One of the major problems with have with the drum corps en­semble is the difficulty changing the tone color because you basi­cally have one instrument.  In contrast, when you go to an orchestra you've got numerous tone colors at your disposal. You can bounce around and keep things interesting by use of all of those colors.

 

Years ago someone said to me "You may like ham, but when you go to a smorgasbord, you don't sit there and take all you can eat of the ham, instead you want to get a little bit of everything." The problem in drum corps is we've only got four flavors.

 

SP: Vanilla, vanilla, vanilla and vanilla?

 

MD: No, soprano, soprano, soprano and everybody else. In fact, drum corps brass lines are a lot less diverse now than they were a few years ago. A few years ago you had corps that had sopranos, flugelhorns, alto horns, mellophones, French horns, baritones, eu­phoniums and contras. So there were seven or eight instrument types.
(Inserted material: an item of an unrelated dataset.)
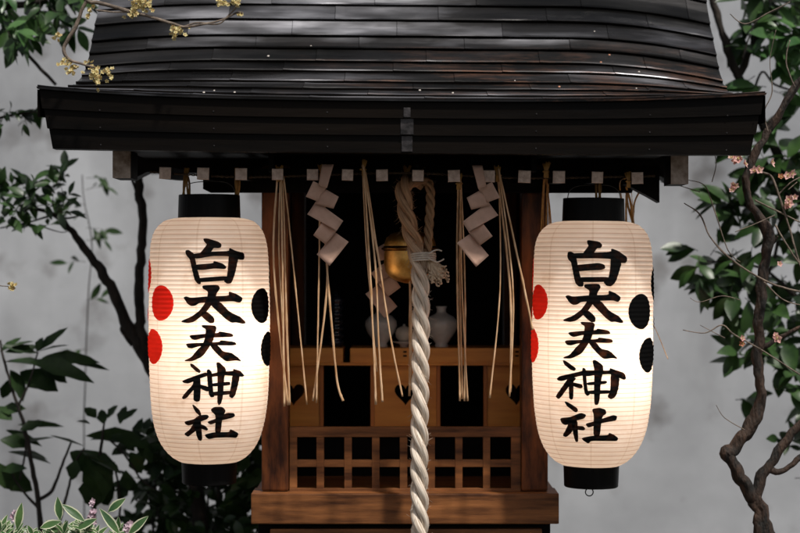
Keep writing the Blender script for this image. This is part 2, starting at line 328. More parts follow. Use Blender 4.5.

For the most part today you have sopranos, something in the middle, baritones, and contras.

 

SP: Is there a reason for this lack of diversity? Many corps are "streamlining" their hornlines to the fewest types of instruments possi­ble. Are they giving up tone color in return for intonation?

 

MD: Every time you design a new instrument, it is going to have its individual intonation characteristic problems. So if I've got seven different instrument types out there, I may have seven dif­ferent sets of problems.

 

I talked with a drum corps last year that went out and bought some brand new baritone bugles. They absolutely loved them, thought they were wonderful. At the beginning of the season they thought the baritones were so good they decided to get some eu­phoniums to darken up the bottom of the baritone section. They hated the euphoniums.

 

They loved the baritones and they didn't like the euphoniums. Now you've got a drum corps that has made a $6,000.00 commit­ment for a section of instruments they don't like.

 

SP: Do you see any major changes in the future of drum corps brass? Is there something that you would like to see happen?

 

MD: I think you're going to see more mainstream, professional grade instruments in drum corps. Acoustic music is not a growing business; fewer and fewer people are bothering to learn to play the violin, oboe, trumpet, etc. As a result, you've got a lot of main­stream companies that are tooled up and manufacturing instru­ments for a shrinking market. As those markets continue to shrink, those companies will be looking for ways to grow market share by selling horns. One of the ways to sell horns is to com­pete in a business that they have no share in right now.

 

From a marketing standpoint there are only two ways to grow volume: you either have to grow the total market or steal share from someone else.

 

SP: That's pretty ironic when you think about it. Traditionally, the big­ger musical instrument manufacturers have not been attracted to man­ufacturing bugles for drum corps because the market share is so small and specialized. What would you change about drum corps if you had the chance?

 

MD: I've been involved in the ruling that legalized G-F horns, the ruling that legalized the two valve instrument and the three valve instrument.

 

SP: What will be the next change?

 

MD: Moving something into the key of C or D to put the middle voices into something other than the key of G. I think we'll stay in the key of G and we will eventually legalize the use of another key for the middle voices.

 

Why are bugles pitched in G? After twenty five years in the business, I finally realized why. Over several hundred years of us­ing a bugle as a signaling instrument in military operations, it was used to get a message to the front of a cavalry group or to get the message across a valley to someone else. That's why we play "charge" and "retreat" and things like that.

 

I think that distinct sound that is drum corps comes from the fact that the instruments are in the key of G and, therefore, that key sounds the loudest outside.

 

I think if drum corps were given the choice of any key of instru­ment they wanted, corps who choose to use instruments in the key of G would sound louder than corps who used B-flat instru­ments. Consequently, I think it makes sense to leave them in the key of G.

 

SP: That's a very convincing argument.